Lit and Life: My Intellectual Trajectory

Matthias Stom, Young Man Reading by Candlelight

Friday

In yesterday’s post, I was startled to find myself repeating ideas from my 1973 senior thesis. I take the occasion of today’s post to reflect upon what has changed since then and what has remained constant.

Yesterday I wrote that, although certain popular books (like Betty Friedan’s Feminine Mystique) may have had a more immediate impact on American history, literary classics have had a more profound effect. Figures like Hawthorne, Melville, Whitman, Dickinson and the other great masters were changing, not local topics, but the way reality itself is seen.

As a Carleton College history major 46 years ago, I set out to determine the impact of the French Enlightenment upon the French Revolution. (Unlike graduate students, college students aren’t discouraged from tackling the big questions.) I was pushing back against a French historian who argued that the penny pamphlets appearing on the Paris streets were more responsible for the storming of the Bastille and the overthrow of the monarchy than were the works of Voltaire, Rousseau, and Diderot.

I argued then, as I argued yesterday, that there’s a difference between changing local circumstance and changing reality itself. After Diderot’s Letter on the Blind and Rousseau’s Discourse upon Inequality, people no longer regarded institutions like the monarchy as fixed and immutable. Once such a view took hold, pamphlets calling for people to march on the royal palace took on a new resonance.

I was drawn to explore such subjects because I believed my lifelong passion for great literature was related to my passion for social justice. (My family was involved in my grade school’s desegregation efforts.)  Both seemed high-minded affairs, and my scholarship and my teaching have explored whether literature and history can be joined. Although a history major at Carleton, in my senior thesis I speculated that a work’s aesthetic aspects might play a critical historical role. I switched to English in graduate school to determine whether that was the case.

At Emory University I discovered reception theory, where focus shifted from text to reader and the reader’s historical context. As I noted yesterday, Hans Robert Jauss argued that great works change an era’s horizons of expectations. In one of my first grad school essays, I claimed that Dickens deliberately challenged his age’s horizon in Martin Chuzzlewit by placing his villain within the domestic hearth, a shock given that Dickens depicts the hearth as sacred in the novels that came before (Pickwick Papers, Oliver Twist, The Old Curiosity Shop, and Nicholas Nickleby). By upsetting readers, Dickens prompted them to confront how laissez faire capitalism was desecrating all that they held dear. Although initially a disappointment, by the end of Dickens’s life Martin Chuzzlewit was one of his most popular works.

Over the years I have looked at different ways that literature has impacted audiences. In the 1970s, feminism, Marxism, post-colonialism, and queer theory helped me see how literature has political dimensions. In the 1980s, I turned from political movements to individuals and focused on literature’s psychological aspects.

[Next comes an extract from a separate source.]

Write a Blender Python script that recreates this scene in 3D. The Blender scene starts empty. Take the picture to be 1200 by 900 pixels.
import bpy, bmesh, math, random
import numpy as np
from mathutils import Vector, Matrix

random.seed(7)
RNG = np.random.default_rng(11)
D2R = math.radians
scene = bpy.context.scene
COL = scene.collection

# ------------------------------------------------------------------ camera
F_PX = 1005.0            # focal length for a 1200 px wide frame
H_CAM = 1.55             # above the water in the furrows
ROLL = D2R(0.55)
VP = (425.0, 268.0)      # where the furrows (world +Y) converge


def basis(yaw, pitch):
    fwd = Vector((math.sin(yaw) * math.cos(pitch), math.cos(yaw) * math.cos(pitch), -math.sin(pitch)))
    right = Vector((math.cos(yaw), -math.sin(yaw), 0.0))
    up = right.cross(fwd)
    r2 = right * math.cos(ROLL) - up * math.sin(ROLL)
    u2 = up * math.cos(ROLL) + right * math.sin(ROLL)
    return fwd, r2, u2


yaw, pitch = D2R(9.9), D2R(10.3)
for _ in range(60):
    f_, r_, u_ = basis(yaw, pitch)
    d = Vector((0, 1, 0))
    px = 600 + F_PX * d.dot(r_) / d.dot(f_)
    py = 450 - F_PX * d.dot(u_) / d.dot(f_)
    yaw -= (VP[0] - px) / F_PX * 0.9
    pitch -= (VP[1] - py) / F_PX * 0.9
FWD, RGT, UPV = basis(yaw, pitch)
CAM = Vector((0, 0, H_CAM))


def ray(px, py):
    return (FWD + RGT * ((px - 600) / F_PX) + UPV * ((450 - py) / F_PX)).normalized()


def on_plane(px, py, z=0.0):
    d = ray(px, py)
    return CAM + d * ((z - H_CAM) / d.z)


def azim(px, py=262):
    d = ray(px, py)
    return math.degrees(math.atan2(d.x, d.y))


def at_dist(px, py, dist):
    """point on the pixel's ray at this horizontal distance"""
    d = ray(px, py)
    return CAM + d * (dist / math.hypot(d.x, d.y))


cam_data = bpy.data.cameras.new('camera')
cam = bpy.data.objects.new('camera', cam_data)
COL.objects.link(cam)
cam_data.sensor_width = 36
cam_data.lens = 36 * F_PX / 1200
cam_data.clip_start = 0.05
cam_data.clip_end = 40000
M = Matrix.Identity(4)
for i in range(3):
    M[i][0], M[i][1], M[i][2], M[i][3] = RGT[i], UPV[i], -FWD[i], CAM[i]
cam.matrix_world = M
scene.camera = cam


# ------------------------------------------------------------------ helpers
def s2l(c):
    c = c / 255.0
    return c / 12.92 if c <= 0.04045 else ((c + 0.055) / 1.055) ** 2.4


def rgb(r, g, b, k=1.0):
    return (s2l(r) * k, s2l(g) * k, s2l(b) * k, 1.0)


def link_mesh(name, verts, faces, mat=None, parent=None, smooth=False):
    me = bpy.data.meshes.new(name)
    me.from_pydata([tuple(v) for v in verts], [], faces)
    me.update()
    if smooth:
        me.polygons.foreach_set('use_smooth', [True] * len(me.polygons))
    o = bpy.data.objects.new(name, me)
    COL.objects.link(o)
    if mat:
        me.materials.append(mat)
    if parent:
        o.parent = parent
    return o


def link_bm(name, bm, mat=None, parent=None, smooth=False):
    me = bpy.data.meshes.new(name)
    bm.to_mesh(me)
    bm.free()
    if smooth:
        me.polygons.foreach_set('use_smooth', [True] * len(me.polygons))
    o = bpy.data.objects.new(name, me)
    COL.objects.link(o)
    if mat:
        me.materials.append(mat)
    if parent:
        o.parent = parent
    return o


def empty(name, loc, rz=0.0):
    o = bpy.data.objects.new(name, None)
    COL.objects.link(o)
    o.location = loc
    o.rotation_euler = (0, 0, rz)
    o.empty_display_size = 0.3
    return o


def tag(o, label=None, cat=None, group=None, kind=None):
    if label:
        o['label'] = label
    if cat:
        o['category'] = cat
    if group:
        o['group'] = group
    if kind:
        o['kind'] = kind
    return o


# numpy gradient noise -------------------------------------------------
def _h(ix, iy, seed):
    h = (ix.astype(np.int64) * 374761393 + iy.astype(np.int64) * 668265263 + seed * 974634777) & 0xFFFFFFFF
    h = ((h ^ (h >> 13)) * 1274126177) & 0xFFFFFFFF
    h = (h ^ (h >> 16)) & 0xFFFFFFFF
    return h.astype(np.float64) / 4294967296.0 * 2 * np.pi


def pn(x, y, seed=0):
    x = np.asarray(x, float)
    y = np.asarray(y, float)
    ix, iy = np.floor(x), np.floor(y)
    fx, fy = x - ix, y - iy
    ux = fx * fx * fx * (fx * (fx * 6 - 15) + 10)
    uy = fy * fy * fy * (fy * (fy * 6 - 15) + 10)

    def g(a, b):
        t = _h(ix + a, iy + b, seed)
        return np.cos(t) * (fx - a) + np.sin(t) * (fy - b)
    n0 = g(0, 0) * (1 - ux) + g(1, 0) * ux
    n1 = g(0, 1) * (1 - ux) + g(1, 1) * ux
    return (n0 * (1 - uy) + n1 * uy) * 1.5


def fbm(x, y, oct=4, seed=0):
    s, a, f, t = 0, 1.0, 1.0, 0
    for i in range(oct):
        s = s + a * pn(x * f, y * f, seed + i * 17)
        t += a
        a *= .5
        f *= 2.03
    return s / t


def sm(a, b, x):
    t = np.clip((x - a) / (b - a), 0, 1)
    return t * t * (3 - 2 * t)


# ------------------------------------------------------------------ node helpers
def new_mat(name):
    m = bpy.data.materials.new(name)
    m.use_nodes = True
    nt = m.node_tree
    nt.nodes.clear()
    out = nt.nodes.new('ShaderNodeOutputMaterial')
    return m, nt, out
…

I also focused more on individual lives, especially the lives of my students, and used psychology and sociology to understand how literature was impacting them—and how they in turn could use literature to better their lives.

In the 1990s, when I became an Episcopalian, I looked at how literature helps connect us with our spiritual longings. In the 21st century, with the election of Barack Obama, I rediscovered political hope and once again examined how literature can support our better angels. More recently, with the election of Donald Trump, I am looking to see how literature can help us resist the other angels.

Even as I have explored, over and over, the interaction of literature and history, I have simultaneously regarded literature as its own self-contained world, a refuge into which one can crawl to escape the world. Literature that is transparently didactic is, for me, not real literature. (“The Poet, he nothing affirms,” Sir Philip Sidney tells us.) There’s a tension between literature helping us engage with the world and literature offering us a retreat from the world. I’ve always felt pulled in two directions.

So there you have the mindset that created Better Living through Beowulf. Thanks to the blog form, I don’t have to arrive at a grand summation. I’ll stop from time to time, as I’m stopping today, to reflect on where I am. Otherwise, it’s just a daily plunge into the maelstrom of literature and life.